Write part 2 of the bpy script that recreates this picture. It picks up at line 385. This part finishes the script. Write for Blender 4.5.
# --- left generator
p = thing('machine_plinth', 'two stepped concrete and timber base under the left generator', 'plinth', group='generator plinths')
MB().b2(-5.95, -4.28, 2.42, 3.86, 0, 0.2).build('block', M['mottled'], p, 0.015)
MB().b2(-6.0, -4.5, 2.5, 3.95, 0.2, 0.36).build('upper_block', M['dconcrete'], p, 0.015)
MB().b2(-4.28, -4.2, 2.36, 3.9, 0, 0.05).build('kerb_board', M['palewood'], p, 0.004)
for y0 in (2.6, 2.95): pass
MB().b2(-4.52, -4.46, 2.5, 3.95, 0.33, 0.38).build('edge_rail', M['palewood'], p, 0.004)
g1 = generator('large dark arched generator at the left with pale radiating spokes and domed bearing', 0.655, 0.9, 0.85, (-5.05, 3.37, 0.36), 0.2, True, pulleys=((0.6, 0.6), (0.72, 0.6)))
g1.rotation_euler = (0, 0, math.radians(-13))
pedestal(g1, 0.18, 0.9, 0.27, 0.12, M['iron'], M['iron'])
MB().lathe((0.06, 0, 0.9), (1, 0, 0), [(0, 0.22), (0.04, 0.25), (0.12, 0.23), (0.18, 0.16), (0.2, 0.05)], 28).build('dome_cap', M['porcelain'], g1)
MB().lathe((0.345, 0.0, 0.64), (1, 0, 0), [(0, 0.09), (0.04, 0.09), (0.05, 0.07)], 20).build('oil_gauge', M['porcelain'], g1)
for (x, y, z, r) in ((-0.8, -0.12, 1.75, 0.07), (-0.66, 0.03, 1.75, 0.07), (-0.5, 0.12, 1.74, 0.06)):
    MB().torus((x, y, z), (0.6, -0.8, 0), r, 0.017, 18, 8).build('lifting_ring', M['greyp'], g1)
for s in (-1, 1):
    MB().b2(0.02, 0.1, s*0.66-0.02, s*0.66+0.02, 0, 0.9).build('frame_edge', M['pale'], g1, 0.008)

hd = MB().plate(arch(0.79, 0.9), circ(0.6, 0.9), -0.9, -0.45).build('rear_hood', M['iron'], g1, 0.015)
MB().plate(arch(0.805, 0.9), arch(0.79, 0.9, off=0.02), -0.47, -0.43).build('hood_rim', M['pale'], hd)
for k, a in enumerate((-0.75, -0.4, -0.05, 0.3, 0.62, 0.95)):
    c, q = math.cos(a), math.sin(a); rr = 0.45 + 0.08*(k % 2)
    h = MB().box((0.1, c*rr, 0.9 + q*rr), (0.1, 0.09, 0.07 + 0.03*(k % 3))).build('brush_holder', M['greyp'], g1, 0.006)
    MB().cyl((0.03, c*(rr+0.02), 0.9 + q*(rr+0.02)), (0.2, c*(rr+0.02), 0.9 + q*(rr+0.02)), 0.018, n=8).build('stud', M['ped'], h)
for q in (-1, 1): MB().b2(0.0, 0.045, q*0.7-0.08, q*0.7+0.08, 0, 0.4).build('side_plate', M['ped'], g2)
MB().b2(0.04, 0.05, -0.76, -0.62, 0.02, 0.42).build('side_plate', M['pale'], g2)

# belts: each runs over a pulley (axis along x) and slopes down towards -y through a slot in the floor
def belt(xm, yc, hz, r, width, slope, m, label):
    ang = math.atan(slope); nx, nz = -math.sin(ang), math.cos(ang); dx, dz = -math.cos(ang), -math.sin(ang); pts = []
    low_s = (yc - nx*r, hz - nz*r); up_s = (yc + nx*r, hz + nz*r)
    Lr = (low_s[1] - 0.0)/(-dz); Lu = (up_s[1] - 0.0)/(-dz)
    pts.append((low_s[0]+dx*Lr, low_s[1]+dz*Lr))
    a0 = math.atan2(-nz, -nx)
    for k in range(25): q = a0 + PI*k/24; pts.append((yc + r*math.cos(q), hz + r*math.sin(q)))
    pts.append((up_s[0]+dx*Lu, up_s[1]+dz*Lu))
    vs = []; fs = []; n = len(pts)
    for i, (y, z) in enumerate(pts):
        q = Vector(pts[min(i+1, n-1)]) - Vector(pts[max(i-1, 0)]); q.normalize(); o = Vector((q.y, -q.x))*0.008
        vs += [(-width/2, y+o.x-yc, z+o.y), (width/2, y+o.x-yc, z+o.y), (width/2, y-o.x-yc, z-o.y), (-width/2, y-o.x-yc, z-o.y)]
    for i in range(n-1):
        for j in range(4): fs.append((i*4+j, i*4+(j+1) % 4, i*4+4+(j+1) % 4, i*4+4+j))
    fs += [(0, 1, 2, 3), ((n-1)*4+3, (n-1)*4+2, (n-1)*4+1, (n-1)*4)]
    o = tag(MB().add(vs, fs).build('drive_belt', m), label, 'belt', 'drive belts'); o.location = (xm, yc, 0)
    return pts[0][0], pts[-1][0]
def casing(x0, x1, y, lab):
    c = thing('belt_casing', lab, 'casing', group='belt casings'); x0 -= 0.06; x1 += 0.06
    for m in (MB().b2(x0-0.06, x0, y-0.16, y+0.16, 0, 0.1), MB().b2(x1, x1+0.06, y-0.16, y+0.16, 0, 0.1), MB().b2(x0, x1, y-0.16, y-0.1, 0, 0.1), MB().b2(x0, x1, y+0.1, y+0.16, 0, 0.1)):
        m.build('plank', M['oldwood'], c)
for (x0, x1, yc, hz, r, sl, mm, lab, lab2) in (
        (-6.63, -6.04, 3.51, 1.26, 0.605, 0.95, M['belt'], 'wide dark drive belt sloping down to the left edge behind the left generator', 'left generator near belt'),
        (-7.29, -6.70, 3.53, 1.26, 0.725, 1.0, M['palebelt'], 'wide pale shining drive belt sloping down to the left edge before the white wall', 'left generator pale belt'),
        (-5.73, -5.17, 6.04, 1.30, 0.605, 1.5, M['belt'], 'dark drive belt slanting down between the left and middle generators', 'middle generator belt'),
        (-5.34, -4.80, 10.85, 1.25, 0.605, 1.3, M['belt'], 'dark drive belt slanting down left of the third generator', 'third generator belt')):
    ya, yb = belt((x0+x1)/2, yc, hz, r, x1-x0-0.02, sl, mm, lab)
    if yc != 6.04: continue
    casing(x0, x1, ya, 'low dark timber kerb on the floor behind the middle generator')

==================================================

Set down the listing in full, keeping every word exactly as it is.

Write part 2 of the bpy script that recreates this picture. It picks up at line 385. This part finishes the script. Write for Blender 4.5.
# --- left generator
p = thing('machine_plinth', 'two stepped concrete and timber base under the left generator', 'plinth', group='generator plinths')
MB().b2(-5.95, -4.28, 2.42, 3.86, 0, 0.2).build('block', M['mottled'], p, 0.015)
MB().b2(-6.0, -4.5, 2.5, 3.95, 0.2, 0.36).build('upper_block', M['dconcrete'], p, 0.015)
MB().b2(-4.28, -4.2, 2.36, 3.9, 0, 0.05).build('kerb_board', M['palewood'], p, 0.004)
for y0 in (2.6, 2.95): pass
MB().b2(-4.52, -4.46, 2.5, 3.95, 0.33, 0.38).build('edge_rail', M['palewood'], p, 0.004)
g1 = generator('large dark arched generator at the left with pale radiating spokes and domed bearing', 0.655, 0.9, 0.85, (-5.05, 3.37, 0.36), 0.2, True, pulleys=((0.6, 0.6), (0.72, 0.6)))
g1.rotation_euler = (0, 0, math.radians(-13))
pedestal(g1, 0.18, 0.9, 0.27, 0.12, M['iron'], M['iron'])
MB().lathe((0.06, 0, 0.9), (1, 0, 0), [(0, 0.22), (0.04, 0.25), (0.12, 0.23), (0.18, 0.16), (0.2, 0.05)], 28).build('dome_cap', M['porcelain'], g1)
MB().lathe((0.345, 0.0, 0.64), (1, 0, 0), [(0, 0.09), (0.04, 0.09), (0.05, 0.07)], 20).build('oil_gauge', M['porcelain'], g1)
for (x, y, z, r) in ((-0.8, -0.12, 1.75, 0.07), (-0.66, 0.03, 1.75, 0.07), (-0.5, 0.12, 1.74, 0.06)):
    MB().torus((x, y, z), (0.6, -0.8, 0), r, 0.017, 18, 8).build('lifting_ring', M['greyp'], g1)
for s in (-1, 1):
    MB().b2(0.02, 0.1, s*0.66-0.02, s*0.66+0.02, 0, 0.9).build('frame_edge', M['pale'], g1, 0.008)

hd = MB().plate(arch(0.79, 0.9), circ(0.6, 0.9), -0.9, -0.45).build('rear_hood', M['iron'], g1, 0.015)
MB().plate(arch(0.805, 0.9), arch(0.79, 0.9, off=0.02), -0.47, -0.43).build('hood_rim', M['pale'], hd)
for k, a in enumerate((-0.75, -0.4, -0.05, 0.3, 0.62, 0.95)):
    c, q = math.cos(a), math.sin(a); rr = 0.45 + 0.08*(k % 2)
    h = MB().box((0.1, c*rr, 0.9 + q*rr), (0.1, 0.09, 0.07 + 0.03*(k % 3))).build('brush_holder', M['greyp'], g1, 0.006)
    MB().cyl((0.03, c*(rr+0.02), 0.9 + q*(rr+0.02)), (0.2, c*(rr+0.02), 0.9 + q*(rr+0.02)), 0.018, n=8).build('stud', M['ped'], h)
for q in (-1, 1): MB().b2(0.0, 0.045, q*0.7-0.08, q*0.7+0.08, 0, 0.4).build('side_plate', M['ped'], g2)
MB().b2(0.04, 0.05, -0.76, -0.62, 0.02, 0.42).build('side_plate', M['pale'], g2)

# belts: each runs over a pulley (axis along x) and slopes down towards -y through a slot in the floor
def belt(xm, yc, hz, r, width, slope, m, label):
    ang = math.atan(slope); nx, nz = -math.sin(ang), math.cos(ang); dx, dz = -math.cos(ang), -math.sin(ang); pts = []
    low_s = (yc - nx*r, hz - nz*r); up_s = (yc + nx*r, hz + nz*r)
    Lr = (low_s[1] - 0.0)/(-dz); Lu = (up_s[1] - 0.0)/(-dz)
    pts.append((low_s[0]+dx*Lr, low_s[1]+dz*Lr))
    a0 = math.atan2(-nz, -nx)
    for k in range(25): q = a0 + PI*k/24; pts.append((yc + r*math.cos(q), hz + r*math.sin(q)))
    pts.append((up_s[0]+dx*Lu, up_s[1]+dz*Lu))
    vs = []; fs = []; n = len(pts)
    for i, (y, z) in enumerate(pts):
        q = Vector(pts[min(i+1, n-1)]) - Vector(pts[max(i-1, 0)]); q.normalize(); o = Vector((q.y, -q.x))*0.008
        vs += [(-width/2, y+o.x-yc, z+o.y), (width/2, y+o.x-yc, z+o.y), (width/2, y-o.x-yc, z-o.y), (-width/2, y-o.x-yc, z-o.y)]
    for i in range(n-1):
        for j in range(4): fs.append((i*4+j, i*4+(j+1) % 4, i*4+4+(j+1) % 4, i*4+4+j))
    fs += [(0, 1, 2, 3), ((n-1)*4+3, (n-1)*4+2, (n-1)*4+1, (n-1)*4)]
    o = tag(MB().add(vs, fs).build('drive_belt', m), label, 'belt', 'drive belts'); o.location = (xm, yc, 0)
    return pts[0][0], pts[-1][0]
def casing(x0, x1, y, lab):
    c = thing('belt_casing', lab, 'casing', group='belt casings'); x0 -= 0.06; x1 += 0.06
    for m in (MB().b2(x0-0.06, x0, y-0.16, y+0.16, 0, 0.1), MB().b2(x1, x1+0.06, y-0.16, y+0.16, 0, 0.1), MB().b2(x0, x1, y-0.16, y-0.1, 0, 0.1), MB().b2(x0, x1, y+0.1, y+0.16, 0, 0.1)):
        m.build('plank', M['oldwood'], c)
for (x0, x1, yc, hz, r, sl, mm, lab, lab2) in (
        (-6.63, -6.04, 3.51, 1.26, 0.605, 0.95, M['belt'], 'wide dark drive belt sloping down to the left edge behind the left generator', 'left generator near belt'),
        (-7.29, -6.70, 3.53, 1.26, 0.725, 1.0, M['palebelt'], 'wide pale shining drive belt sloping down to the left edge before the white wall', 'left generator pale belt'),
        (-5.73, -5.17, 6.04, 1.30, 0.605, 1.5, M['belt'], 'dark drive belt slanting down between the left and middle generators', 'middle generator belt'),
        (-5.34, -4.80, 10.85, 1.25, 0.605, 1.3, M['belt'], 'dark drive belt slanting down left of the third generator', 'third generator belt')):
    ya, yb = belt((x0+x1)/2, yc, hz, r, x1-x0-0.02, sl, mm, lab)
    if yc != 6.04: continue
    casing(x0, x1, ya, 'low dark timber kerb on the floor behind the middle generator')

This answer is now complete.